Jedoch sorgte ein Fall im Sommer 2019 für Aufsehen: Es handelte sich um einen Brand in einem Kabelschacht der Berliner S-Bahn, der den Bahnverkehr teilweise zum Erliegen brachte. Die Folge war ein Verkehrschaos in der Hauptstadt. Online veröffentlichten Unbekannte ein Bekennerschreiben, in dem sich die linksextreme Gruppe "Vulkangruppe OK" selbst in die Nähe von Fridays for Future rückte. Die lokale FfF-Bewegung distanzierte sich anschließend mit den Worten "Wir als 'Fridays for Future' haben mit der Aktion nichts zu tun" von dem Anschlag und fügte hinzu: "Wir werden weiterhin auf die Straße gehen, aber als friedliche Bewegung wird der Streik unser Mittel sein."

Autohaus in Hessen demoliert

Auch ein Fall in Hessen im August 2019 verlangt nach einer Einordnung. In einem Autohaus in Kronberg im Taunus hatte eine Gruppe Maskierter mehr als 40 Autos mit Steinen demoliert, jedoch nicht angezündet. Nach dem Angriff gab es ein vermeintliches Bekennerschreiben einer unbekannten Gruppe. In diesem wurden Autos "Dreckschleudern" genannt und die IAA als eine "Propagandashow" bezeichnet.

Das zuständige Polizeipräsidium Westhessen stellt auf BR24-Anfrage klar: Es gebe keinen Tatverdacht zu einer konkreten Person und entsprechend werde weiterhin ermittelt. Darüberhinaus könne bisher nicht final festgestellt werden, ob das Bekennerschreiben echt sei, da der Inhalt des Schreibens zum Tathergang kein besonderes Täterwissen aufweise.

Gibt es Fälle in Bayern?

Gab es ähnliche Vorfälle in Bayern? In Passau brannte Anfang Oktober letzten Jahres ein Autohaus, bei dem drei Fahrzeuge schwer beschädigt wurden. Der Schaden belief sich laut Polizei auf rund 150.000 Euro.

Das Polizeipräsidium Niederbayern teilt auf Anfrage mit, dass bisher keine Tatverdächtigen ermittelt wurden. Es gebe keine Hinweise auf Brandstiftung, sie könne aber auch nicht ausgeschlossen werden - ein technischer Defekt jedoch auch nicht. Die Ermittlungen werden jetzt zur Prüfung an die Staatsanwaltschaft weitergegeben.

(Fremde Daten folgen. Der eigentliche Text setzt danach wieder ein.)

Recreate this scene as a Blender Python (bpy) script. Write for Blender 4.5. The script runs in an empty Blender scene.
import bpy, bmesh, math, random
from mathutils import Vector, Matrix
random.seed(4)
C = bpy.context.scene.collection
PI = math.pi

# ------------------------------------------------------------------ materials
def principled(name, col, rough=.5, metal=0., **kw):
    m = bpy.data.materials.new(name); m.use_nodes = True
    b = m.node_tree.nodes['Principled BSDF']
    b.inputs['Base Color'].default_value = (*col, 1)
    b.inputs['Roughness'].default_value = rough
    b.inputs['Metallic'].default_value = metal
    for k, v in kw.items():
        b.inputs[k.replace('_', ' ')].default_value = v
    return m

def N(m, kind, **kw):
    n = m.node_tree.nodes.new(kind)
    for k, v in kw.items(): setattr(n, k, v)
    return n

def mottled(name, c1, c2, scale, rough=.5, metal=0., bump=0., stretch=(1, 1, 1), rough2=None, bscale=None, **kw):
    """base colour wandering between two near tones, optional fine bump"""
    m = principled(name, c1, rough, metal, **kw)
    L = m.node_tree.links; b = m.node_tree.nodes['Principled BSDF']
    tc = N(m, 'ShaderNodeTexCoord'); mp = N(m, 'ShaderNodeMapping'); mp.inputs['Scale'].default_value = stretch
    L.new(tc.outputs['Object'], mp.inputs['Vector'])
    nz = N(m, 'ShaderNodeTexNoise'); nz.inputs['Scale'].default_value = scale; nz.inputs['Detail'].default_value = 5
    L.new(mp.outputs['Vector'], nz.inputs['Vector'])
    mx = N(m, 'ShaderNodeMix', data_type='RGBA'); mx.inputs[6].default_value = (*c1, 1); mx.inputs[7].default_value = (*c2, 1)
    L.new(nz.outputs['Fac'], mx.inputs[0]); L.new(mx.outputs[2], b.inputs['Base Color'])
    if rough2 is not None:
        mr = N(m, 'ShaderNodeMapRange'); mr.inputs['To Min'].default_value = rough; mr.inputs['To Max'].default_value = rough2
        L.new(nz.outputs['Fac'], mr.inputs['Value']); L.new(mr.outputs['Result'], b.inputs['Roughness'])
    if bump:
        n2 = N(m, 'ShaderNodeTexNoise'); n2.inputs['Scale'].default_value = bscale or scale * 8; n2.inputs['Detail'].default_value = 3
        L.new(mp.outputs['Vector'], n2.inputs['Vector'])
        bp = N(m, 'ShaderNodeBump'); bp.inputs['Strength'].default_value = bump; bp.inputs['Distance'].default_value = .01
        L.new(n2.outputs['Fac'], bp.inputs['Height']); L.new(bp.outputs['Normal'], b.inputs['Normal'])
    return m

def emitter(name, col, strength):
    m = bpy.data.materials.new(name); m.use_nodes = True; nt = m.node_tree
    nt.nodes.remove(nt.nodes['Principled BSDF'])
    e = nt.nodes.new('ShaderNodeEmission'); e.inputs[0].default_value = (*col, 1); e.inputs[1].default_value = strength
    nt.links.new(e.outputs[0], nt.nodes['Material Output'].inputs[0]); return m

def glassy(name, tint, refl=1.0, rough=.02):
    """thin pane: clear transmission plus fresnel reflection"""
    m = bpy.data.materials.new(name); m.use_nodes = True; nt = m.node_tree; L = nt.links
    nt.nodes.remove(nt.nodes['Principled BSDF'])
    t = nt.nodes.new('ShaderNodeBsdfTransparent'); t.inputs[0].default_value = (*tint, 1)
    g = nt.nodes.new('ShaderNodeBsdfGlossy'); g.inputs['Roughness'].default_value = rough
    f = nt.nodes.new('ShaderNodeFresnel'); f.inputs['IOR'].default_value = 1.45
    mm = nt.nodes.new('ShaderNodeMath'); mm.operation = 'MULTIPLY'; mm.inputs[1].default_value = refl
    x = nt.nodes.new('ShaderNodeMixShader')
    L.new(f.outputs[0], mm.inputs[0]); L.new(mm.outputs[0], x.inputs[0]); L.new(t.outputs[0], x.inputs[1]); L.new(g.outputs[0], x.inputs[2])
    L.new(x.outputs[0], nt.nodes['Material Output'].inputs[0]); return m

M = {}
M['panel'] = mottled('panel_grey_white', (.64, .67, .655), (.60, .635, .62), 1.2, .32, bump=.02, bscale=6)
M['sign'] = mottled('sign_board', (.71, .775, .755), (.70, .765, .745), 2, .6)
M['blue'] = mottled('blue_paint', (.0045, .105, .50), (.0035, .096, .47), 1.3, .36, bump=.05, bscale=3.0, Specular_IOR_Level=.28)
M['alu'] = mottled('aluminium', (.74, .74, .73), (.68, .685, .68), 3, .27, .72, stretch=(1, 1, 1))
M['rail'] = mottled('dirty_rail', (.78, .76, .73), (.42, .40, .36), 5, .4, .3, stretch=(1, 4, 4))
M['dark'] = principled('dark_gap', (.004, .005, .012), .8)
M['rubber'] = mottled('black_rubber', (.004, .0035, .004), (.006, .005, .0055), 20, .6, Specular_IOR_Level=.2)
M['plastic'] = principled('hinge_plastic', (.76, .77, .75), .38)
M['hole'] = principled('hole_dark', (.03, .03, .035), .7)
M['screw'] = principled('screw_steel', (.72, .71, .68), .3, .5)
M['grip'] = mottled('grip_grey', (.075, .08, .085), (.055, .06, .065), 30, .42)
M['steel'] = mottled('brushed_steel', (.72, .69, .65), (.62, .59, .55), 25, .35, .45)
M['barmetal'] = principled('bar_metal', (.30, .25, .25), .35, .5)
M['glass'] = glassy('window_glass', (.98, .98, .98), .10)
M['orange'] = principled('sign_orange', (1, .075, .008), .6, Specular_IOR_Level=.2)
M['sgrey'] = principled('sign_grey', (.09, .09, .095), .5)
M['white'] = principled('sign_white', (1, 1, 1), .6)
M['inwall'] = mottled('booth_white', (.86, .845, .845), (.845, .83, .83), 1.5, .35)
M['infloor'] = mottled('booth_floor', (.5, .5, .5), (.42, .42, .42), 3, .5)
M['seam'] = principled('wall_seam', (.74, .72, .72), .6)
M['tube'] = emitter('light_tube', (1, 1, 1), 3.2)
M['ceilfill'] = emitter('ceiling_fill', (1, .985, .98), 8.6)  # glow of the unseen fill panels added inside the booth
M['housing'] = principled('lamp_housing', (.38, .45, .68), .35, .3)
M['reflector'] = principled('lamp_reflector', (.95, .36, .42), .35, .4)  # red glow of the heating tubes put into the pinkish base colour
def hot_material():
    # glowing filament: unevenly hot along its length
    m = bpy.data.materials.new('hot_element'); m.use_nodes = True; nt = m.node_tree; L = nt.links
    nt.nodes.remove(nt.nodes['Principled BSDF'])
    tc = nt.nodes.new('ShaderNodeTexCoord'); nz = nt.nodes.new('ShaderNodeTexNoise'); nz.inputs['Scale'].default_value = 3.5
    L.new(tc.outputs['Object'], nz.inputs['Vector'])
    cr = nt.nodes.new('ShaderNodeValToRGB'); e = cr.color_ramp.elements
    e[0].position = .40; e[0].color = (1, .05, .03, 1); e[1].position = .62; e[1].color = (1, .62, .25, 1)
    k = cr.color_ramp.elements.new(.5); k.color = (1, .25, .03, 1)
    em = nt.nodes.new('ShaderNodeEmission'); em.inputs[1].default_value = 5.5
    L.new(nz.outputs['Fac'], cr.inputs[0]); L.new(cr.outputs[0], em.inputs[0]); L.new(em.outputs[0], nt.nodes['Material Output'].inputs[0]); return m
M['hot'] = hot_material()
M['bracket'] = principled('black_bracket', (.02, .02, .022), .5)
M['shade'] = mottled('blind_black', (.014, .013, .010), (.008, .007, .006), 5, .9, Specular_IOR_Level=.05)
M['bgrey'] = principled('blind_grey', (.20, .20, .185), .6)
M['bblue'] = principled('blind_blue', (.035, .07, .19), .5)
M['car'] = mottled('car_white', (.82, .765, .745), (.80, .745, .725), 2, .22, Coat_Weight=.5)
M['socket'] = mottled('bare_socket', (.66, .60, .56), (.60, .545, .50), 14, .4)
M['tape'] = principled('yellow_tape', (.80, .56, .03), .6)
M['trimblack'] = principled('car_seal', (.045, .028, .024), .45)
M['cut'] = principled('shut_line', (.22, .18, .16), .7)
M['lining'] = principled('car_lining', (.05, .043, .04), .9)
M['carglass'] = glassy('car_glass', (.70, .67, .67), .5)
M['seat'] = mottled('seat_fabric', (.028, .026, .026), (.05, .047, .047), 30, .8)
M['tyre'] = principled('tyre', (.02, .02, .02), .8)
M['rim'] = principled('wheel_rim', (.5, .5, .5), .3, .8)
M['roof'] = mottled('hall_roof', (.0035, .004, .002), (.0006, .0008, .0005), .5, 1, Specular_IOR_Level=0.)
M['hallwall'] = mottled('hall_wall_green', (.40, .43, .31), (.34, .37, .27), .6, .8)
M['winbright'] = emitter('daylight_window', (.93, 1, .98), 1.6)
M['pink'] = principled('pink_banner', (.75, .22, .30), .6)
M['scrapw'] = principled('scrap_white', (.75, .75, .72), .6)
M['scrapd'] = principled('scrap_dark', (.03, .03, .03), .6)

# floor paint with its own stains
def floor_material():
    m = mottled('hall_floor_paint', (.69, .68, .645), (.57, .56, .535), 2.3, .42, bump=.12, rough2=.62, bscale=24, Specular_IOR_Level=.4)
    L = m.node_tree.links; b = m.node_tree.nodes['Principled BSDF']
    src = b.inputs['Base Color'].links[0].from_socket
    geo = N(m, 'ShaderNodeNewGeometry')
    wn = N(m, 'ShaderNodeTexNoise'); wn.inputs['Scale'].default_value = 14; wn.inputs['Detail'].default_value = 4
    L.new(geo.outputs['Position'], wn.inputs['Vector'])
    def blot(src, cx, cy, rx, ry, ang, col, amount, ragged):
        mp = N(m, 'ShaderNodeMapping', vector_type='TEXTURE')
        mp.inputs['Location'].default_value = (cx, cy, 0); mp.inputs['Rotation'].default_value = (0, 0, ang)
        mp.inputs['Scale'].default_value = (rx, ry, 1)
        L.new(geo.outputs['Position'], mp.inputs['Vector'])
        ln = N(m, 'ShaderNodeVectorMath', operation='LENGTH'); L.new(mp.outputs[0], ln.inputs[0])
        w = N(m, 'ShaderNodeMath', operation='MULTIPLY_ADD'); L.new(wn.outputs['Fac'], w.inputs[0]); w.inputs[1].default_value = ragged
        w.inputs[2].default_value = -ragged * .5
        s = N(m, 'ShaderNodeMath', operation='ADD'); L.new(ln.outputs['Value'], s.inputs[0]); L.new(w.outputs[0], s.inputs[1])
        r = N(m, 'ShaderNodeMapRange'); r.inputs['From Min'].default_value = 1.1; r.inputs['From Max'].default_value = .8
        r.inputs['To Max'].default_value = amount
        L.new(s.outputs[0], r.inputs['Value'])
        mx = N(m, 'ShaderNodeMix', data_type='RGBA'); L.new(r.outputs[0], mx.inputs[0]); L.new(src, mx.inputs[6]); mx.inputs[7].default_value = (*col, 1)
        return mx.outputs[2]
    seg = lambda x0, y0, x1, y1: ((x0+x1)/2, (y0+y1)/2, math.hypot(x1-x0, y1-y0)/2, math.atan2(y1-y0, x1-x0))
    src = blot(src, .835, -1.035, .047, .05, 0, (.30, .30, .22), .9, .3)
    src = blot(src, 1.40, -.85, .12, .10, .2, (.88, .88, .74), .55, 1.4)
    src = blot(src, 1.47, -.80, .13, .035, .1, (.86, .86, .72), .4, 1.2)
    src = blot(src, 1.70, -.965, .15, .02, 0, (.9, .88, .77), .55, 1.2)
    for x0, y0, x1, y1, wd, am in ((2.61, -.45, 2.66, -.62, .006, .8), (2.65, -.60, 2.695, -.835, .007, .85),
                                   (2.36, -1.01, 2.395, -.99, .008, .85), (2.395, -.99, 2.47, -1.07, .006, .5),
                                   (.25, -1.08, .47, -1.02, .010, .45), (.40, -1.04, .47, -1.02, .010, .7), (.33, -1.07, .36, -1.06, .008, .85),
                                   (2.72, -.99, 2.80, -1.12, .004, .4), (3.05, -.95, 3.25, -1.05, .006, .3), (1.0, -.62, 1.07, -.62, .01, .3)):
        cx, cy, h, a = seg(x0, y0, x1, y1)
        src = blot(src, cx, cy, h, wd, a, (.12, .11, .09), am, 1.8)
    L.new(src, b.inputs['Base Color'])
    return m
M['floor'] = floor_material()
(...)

Auch eine weitere Meldung ging in den letzten Monaten durch die Medien: In München wurden SUV mit "Du stinkst"-Zetteln mit nicht abwaschbarem Leim beklebt. Hier ermittelt der Staatsschutz.

Proteste gegen Automobilmesse

Für Schlagzeilen sorgten auch die Proteste rund um die Automobilmesse IAA, als sich mehrere Hundert Demonstranten vor der Messe niederließen und den Zugang blockierten. Zur Blockade hatte das Bündnis "Sand im Getriebe" aufgerufen. Rund um die Messe demonstrierten tausende Menschen friedlich gegen die Messe und für eine Wende zu klimafreundlichem Straßenverkehr.

Forscher: "Ziviler Ungehorsam als die ultima ratio"

Protestforscher Teune erkennt aber in der Klimabewegung keine strategischen Ideen von Gewalt: "Anders als in anderen Bewegungen ist Sachbeschädigung oder der Angriff auf Menschen für niemanden in der Klimabewegung eine Option. Alle relevanten Gruppen betrachten zivilen Ungehorsam als die ultima ratio." Protestkundgebungen der Klimabewegung "Fridays for Future" blieben bisher friedlich.

Andere Aktivisten wie "Extinction Rebellion" ketten sich an Gebäude oder blockieren Straßen. So blockierten sie die Berliner Oberbaumbrücke oder die Deutzer Brücke in Köln. Im Juni ketteten sich mehr als 20 Aktivisten am Kanzleramt fest. Das sorgt für Stau und Unmut bei Autofahrern.

Der Protestforscher sieht die ganze Klimabewegung als radikal – aber nicht im Sinne von extremistisch: "Radikal ist die Bewegung, weil sie in Frage stellt, wie wir auf Kosten anderer wirtschaften. Natürlich sind das radikale Ideen."

Fazit

Es gibt derzeit keine Hinweise auf einen bewaffneten Arm in der Klimabewegung. Gewalt ist laut Protestforscher Teune bei den großen Protesten von Fridays for Future oder Extinction Rebellion kein Thema und auch nicht gewollt. Es gibt vereinzelte Vorfälle, die mit der Klimabewegung in Verbindung gebracht werden, bei denen die Hintergründe aber nicht abschließend geklärt sind. In Bayern gab es nach bisherigem Ermittlungsstand kein Autohaus, das von Klimaaktivisten angezündet wurde. Minister Aiwanger hat seine Vorwürfe nicht weiter ausgeführt. Entsprechend ist sein Verdacht pauschal, nicht konkretisiert und führt folglich in die Irre.